En Gertrude, Ève-Maud Hubeaux brûle les planches. Son port royal, dans des tenues très années 30, s’accorde avec son chant passionné. Elle use de sa voix, riche dans le médium, aux aigus éclatants et aux graves poitrinés lorsque de besoin, pour donner à la mère du Prince une force, mais également une épaisseur psychologique, absolument magnifique. En Claudius, son époux, Jean Teitgen, de son timbre profond, porte une noblesse qui rappelle que tout assassin qu’il soit, il est aussi Roi et frère de Roi.

Des plus petits seconds rôles, si l’on peut être déçu par le Laërte assez insipide de Julien Behr, on apprécie le superbe spectre – en clown blanc – de Clive Bayley, les deux excellents « fossoyeurs » (et tous deux membres de l’Académie de l’Opéra de Paris), Alejandro Baliñas Vieites et Maciej Kwasnikowski, les trop peu présents Frédéric Caton en Horatio et Julien Henric en Marcellus ainsi que le vétéran Philippe Rouillon en Polonius. Le chœur remplit dignement son office même lorsqu’il est sollicité pour interpréter la chorégraphie anarchique du “ballet”.

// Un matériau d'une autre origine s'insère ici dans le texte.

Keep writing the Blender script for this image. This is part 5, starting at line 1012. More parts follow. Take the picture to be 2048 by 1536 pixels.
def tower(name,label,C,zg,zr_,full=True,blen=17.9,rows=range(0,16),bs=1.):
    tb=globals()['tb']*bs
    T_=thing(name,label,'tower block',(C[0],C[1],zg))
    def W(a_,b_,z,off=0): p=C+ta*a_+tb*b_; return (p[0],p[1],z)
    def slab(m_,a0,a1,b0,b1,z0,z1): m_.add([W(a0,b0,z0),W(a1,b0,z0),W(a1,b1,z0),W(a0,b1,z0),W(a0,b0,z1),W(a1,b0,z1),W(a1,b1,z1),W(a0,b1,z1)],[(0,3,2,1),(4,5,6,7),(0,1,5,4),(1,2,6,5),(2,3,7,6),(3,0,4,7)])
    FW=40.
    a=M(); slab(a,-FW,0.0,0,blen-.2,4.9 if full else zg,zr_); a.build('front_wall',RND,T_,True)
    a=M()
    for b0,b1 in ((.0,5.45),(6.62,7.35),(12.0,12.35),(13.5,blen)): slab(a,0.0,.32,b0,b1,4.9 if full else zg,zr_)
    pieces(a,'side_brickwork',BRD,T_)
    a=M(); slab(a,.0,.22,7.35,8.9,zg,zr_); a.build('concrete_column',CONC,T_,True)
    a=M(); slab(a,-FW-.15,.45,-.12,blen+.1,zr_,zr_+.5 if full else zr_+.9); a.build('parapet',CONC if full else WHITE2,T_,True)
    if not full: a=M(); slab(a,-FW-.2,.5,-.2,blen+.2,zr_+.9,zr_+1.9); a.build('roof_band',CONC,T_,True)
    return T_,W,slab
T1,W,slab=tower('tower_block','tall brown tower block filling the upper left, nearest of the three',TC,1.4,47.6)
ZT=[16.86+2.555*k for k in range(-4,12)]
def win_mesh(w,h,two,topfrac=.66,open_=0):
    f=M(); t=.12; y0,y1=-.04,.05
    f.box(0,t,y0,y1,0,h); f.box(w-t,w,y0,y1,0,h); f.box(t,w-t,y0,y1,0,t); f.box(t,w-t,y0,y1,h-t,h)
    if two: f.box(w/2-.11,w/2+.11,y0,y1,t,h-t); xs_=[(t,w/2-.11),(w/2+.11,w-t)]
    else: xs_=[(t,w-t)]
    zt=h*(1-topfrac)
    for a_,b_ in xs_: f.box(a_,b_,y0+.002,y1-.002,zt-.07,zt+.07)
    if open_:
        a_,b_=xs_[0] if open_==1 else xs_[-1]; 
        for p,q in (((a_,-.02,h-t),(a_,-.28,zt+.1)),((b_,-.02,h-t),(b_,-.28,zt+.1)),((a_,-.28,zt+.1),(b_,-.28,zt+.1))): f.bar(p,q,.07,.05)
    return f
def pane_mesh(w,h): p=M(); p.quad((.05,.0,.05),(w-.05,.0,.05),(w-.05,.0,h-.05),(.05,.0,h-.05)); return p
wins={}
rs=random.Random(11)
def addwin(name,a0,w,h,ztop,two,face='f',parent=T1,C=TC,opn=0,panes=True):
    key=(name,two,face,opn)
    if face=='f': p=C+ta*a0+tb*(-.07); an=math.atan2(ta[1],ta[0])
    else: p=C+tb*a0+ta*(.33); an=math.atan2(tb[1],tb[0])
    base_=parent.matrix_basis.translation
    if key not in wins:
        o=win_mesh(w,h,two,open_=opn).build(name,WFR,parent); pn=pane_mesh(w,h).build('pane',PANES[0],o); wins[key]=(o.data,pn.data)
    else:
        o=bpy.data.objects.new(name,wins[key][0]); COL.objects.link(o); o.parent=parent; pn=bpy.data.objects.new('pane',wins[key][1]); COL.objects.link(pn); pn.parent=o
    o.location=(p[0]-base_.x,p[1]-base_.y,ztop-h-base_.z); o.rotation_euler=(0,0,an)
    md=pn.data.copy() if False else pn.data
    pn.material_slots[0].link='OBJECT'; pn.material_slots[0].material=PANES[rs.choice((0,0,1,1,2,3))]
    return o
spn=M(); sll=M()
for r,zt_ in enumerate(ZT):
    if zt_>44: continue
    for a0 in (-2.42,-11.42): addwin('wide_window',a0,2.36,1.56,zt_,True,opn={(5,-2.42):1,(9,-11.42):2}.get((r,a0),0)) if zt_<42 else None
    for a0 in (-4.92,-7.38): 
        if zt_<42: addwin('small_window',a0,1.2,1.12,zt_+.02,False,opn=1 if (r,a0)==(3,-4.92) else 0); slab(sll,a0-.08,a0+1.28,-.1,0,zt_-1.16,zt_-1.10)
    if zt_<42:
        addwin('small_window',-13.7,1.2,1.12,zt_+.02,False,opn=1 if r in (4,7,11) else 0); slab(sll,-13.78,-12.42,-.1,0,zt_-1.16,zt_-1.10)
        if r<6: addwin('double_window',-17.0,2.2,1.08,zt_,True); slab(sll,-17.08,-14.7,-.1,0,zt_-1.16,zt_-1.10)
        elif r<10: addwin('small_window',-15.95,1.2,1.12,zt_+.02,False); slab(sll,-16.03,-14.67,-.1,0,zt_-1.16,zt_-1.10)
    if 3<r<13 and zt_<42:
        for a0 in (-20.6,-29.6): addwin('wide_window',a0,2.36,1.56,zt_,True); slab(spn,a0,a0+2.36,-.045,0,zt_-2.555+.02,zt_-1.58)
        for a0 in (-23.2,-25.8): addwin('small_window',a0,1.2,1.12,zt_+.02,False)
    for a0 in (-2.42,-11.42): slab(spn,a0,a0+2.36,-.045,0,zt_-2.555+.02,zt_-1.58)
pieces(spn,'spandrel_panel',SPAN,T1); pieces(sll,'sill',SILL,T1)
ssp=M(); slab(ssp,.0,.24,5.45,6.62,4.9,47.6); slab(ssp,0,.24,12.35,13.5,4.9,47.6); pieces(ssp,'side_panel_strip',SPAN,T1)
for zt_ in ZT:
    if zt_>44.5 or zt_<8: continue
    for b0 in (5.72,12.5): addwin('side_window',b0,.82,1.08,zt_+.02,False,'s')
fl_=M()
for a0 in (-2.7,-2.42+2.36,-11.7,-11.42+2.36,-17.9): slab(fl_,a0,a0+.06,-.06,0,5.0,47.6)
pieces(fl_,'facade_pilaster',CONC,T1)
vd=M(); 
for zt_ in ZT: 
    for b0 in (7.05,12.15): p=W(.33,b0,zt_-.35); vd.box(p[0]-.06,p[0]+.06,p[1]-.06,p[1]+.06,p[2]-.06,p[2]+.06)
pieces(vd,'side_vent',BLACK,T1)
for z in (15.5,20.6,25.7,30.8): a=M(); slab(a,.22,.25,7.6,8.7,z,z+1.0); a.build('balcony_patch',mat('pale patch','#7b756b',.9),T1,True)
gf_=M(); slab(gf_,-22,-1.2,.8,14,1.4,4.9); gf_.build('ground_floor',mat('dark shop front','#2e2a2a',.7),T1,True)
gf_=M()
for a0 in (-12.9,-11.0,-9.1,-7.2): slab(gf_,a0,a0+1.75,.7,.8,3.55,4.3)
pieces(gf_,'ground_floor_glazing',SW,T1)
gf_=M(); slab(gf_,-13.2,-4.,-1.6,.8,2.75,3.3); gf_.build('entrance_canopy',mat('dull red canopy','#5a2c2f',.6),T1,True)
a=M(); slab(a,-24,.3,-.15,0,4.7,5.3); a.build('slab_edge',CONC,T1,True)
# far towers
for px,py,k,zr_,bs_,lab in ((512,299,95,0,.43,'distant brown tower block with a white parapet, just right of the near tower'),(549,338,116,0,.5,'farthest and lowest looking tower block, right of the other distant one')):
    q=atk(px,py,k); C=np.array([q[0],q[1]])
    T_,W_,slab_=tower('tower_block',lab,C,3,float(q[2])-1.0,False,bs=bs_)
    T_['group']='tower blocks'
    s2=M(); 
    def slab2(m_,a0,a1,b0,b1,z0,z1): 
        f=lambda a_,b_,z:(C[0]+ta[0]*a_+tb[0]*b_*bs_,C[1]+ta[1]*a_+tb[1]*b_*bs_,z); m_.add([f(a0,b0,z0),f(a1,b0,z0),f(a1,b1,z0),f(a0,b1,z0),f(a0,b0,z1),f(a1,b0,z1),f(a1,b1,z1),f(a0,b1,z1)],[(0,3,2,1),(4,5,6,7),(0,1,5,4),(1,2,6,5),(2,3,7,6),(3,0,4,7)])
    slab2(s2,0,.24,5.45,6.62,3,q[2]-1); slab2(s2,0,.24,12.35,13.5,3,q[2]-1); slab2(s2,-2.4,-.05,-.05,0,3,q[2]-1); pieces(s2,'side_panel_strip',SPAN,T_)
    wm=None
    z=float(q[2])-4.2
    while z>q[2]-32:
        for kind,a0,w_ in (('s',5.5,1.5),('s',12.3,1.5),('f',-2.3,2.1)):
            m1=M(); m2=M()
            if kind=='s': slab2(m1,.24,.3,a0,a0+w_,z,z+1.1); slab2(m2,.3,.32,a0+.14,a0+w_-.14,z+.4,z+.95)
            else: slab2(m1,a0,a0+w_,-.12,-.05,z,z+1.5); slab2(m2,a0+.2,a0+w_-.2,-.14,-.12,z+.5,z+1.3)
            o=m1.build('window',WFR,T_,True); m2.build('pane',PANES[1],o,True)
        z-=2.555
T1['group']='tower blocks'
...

Malgré les ovations qui ont accompagné cette première (et les désormais traditionnelles huées qui ont cueilli le metteur en scène), c’est donc perplexe que l’on peut sortir de cette représentation qui devait marquer d’une pierre blanche le retour d’une œuvre majeure du répertoire français du XIXe siècle qui doit figurer et rester au répertoire. Cela amène la réflexion qu’en termes de mises en scène, il est souvent judicieux de croire en la force intrinsèque des œuvres avant de s’engager dans une artificialité dans laquelle les spectateurs risquent de se perdre.